THE TASK: Repeat exactly the lines between and including those that contain "Write the bpy" and "SC.camera = camo". Output no other line.
[START PROVIDED ENTRIES]
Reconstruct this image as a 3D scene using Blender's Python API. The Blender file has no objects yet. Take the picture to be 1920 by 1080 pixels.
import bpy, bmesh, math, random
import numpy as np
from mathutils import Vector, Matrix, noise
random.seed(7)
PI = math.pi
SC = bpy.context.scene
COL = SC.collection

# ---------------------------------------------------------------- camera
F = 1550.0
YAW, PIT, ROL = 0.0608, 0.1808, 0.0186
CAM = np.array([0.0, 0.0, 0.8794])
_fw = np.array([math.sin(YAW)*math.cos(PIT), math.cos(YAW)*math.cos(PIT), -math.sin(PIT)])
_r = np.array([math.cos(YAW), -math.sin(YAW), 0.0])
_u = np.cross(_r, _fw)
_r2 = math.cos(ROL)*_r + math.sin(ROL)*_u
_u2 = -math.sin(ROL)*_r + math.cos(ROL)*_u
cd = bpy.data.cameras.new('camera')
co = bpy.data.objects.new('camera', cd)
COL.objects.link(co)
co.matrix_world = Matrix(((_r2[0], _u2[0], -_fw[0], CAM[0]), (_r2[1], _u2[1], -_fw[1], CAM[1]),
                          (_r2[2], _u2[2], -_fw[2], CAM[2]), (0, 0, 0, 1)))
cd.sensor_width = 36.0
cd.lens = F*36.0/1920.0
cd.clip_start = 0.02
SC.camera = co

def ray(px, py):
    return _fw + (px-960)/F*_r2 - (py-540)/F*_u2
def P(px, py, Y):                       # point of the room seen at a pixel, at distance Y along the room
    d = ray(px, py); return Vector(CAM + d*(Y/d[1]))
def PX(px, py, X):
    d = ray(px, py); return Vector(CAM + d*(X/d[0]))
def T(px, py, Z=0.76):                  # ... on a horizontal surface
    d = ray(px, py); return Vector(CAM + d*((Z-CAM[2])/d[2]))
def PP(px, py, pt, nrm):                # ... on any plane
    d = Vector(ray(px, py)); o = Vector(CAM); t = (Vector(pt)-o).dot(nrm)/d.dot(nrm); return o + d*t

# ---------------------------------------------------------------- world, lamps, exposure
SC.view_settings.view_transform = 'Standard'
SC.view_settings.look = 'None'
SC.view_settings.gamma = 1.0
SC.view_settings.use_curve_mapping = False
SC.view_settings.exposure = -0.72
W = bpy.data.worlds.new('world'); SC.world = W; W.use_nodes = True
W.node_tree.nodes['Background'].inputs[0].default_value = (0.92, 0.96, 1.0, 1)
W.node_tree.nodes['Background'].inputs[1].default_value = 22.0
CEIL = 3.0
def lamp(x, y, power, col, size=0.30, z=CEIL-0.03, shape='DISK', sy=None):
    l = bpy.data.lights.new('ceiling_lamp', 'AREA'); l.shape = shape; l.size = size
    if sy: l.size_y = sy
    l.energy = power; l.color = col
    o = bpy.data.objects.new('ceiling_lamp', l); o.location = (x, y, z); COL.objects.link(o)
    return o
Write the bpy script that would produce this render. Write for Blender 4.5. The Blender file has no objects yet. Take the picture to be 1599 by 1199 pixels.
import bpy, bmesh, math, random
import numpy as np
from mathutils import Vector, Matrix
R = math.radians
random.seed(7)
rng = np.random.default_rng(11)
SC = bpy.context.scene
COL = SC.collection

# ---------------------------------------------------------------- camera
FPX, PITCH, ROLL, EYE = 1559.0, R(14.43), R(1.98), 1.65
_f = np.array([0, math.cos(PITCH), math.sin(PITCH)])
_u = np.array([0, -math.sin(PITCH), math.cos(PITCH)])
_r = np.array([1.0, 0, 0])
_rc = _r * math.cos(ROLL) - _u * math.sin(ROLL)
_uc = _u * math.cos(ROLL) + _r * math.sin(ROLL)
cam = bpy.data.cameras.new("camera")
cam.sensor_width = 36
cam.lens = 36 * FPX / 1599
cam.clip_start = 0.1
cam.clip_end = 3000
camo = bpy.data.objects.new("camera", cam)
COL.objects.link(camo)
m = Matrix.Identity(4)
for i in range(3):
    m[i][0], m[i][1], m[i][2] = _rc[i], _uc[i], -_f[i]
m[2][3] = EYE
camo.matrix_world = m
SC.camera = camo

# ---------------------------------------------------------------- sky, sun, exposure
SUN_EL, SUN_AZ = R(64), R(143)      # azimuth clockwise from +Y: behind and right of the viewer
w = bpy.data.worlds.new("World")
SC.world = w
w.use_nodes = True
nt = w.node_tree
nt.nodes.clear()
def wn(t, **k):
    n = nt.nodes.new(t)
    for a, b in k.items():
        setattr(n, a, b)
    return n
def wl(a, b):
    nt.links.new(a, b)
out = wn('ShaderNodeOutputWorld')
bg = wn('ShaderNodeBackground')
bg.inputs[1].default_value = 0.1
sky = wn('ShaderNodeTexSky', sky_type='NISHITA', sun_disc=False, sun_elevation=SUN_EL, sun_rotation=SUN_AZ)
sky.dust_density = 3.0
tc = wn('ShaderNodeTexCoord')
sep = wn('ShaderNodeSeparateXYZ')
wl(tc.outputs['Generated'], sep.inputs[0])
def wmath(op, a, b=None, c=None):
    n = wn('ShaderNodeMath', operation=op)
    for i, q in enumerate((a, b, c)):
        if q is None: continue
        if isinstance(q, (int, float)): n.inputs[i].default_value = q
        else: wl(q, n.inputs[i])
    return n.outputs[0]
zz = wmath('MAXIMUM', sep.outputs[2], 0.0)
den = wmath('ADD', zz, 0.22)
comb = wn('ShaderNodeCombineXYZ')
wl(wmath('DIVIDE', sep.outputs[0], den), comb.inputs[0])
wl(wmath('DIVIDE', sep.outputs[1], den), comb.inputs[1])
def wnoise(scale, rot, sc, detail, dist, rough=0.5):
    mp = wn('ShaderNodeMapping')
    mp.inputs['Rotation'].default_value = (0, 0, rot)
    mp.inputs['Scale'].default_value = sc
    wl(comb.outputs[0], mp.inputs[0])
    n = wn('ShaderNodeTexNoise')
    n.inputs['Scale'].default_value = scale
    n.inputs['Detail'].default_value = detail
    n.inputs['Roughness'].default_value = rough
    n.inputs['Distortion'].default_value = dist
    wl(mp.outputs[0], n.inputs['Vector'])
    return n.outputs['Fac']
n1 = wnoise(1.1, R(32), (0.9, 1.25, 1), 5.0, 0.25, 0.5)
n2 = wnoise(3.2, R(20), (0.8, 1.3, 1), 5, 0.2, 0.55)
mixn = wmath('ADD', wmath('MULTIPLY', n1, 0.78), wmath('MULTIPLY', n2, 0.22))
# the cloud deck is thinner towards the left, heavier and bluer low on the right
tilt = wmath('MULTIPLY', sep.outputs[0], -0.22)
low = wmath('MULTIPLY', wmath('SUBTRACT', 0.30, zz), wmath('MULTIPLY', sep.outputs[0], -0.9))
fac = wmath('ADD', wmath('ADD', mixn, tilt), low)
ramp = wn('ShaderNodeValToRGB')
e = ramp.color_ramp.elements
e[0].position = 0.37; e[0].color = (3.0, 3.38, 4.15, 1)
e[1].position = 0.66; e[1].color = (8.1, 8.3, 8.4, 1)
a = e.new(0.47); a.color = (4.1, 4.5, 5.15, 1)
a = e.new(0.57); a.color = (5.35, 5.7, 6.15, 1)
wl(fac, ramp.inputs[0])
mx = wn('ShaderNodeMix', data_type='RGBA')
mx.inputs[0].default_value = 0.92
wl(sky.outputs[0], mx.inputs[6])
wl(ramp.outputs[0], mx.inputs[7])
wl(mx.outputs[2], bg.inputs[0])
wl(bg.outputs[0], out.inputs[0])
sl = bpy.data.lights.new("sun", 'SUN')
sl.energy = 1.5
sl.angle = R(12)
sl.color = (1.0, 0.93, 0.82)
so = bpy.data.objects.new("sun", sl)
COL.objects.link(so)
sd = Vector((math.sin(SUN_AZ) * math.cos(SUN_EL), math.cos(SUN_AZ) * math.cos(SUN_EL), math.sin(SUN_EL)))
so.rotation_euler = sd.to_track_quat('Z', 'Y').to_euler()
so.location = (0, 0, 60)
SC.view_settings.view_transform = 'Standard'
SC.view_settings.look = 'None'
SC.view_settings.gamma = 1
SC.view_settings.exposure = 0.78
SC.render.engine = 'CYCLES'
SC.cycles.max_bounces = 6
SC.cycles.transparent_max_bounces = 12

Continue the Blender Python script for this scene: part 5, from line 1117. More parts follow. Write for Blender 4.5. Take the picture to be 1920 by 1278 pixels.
[END PROVIDED ENTRIES]
SOLUTION BELOW:
Write the bpy script that would produce this render. Write for Blender 4.5. The Blender file has no objects yet. Take the picture to be 1599 by 1199 pixels.
import bpy, bmesh, math, random
import numpy as np
from mathutils import Vector, Matrix
R = math.radians
random.seed(7)
rng = np.random.default_rng(11)
SC = bpy.context.scene
COL = SC.collection

# ---------------------------------------------------------------- camera
FPX, PITCH, ROLL, EYE = 1559.0, R(14.43), R(1.98), 1.65
_f = np.array([0, math.cos(PITCH), math.sin(PITCH)])
_u = np.array([0, -math.sin(PITCH), math.cos(PITCH)])
_r = np.array([1.0, 0, 0])
_rc = _r * math.cos(ROLL) - _u * math.sin(ROLL)
_uc = _u * math.cos(ROLL) + _r * math.sin(ROLL)
cam = bpy.data.cameras.new("camera")
cam.sensor_width = 36
cam.lens = 36 * FPX / 1599
cam.clip_start = 0.1
cam.clip_end = 3000
camo = bpy.data.objects.new("camera", cam)
COL.objects.link(camo)
m = Matrix.Identity(4)
for i in range(3):
    m[i][0], m[i][1], m[i][2] = _rc[i], _uc[i], -_f[i]
m[2][3] = EYE
camo.matrix_world = m
SC.camera = camo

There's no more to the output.